Outdoor Voices gave people permission to care about movement without becoming obsessed with performance. To invest in quality activewear without becoming gym addicts. To be part of a fitness community without subscribing to fitness culture.
This permission-based approach to brand building created something more valuable than customer loyalty; it created cultural influence.

Ty Haney proved that the most successful brands often emerge from rejecting the dominant assumptions of their industries.
While everyone else was making activewear more technical, she made it more human. While others were making fitness more intense, she made it more accessible. While competitors were building brands around achievement, she built a brand around enjoyment.
The lesson extends far beyond fashion: the biggest opportunities often exist in humanizing industries that have become too focused on optimization and not focused enough on actual human experience.
Haney didn't just build a successful activewear brand. She demonstrated that business success and cultural kindness aren't mutually exclusive, and that sometimes, being radically gentle is the most disruptive thing you can do.
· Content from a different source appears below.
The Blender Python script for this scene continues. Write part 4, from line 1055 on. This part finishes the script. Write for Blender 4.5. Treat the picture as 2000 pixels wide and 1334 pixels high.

On returning to Outdoor Voices:
Zach Nadler: How have the last few months been since coming back to Outdoor Voices?
Ty Haney: Honestly, it's been overwhelming in the best way. The response has been really emotional. People are deeply connected to OV—it's been amazing to see how happy everyone is to see it come back to life.
On building real community:
Zach Nadler: That word "community" gets thrown around a lot now. How do you think about actually creating one versus just talking about it?
Ty Haney: I think of it as creating a recipe for obsession. It's not just about bringing people in—it's about giving them a reason to stick around. "Community" is really just a more inspiring way to say loyalty. The idea is the same, but the energy is different—it's fun, it's human, it's about shared passion.
On the future of wellness:
Zach Nadler: If you could redesign how we think about wellness, work, and technology, what would that look like?
Ty Haney: I still come back to a phrase we used early on: Free fitness from performance. It's about bringing joy and fun back to movement—doing it for the feeling, not the metrics. That idea still feels fresh because not many people have truly taken up that lane. So that's where we're heading: inspiring movement through joy, not pressure.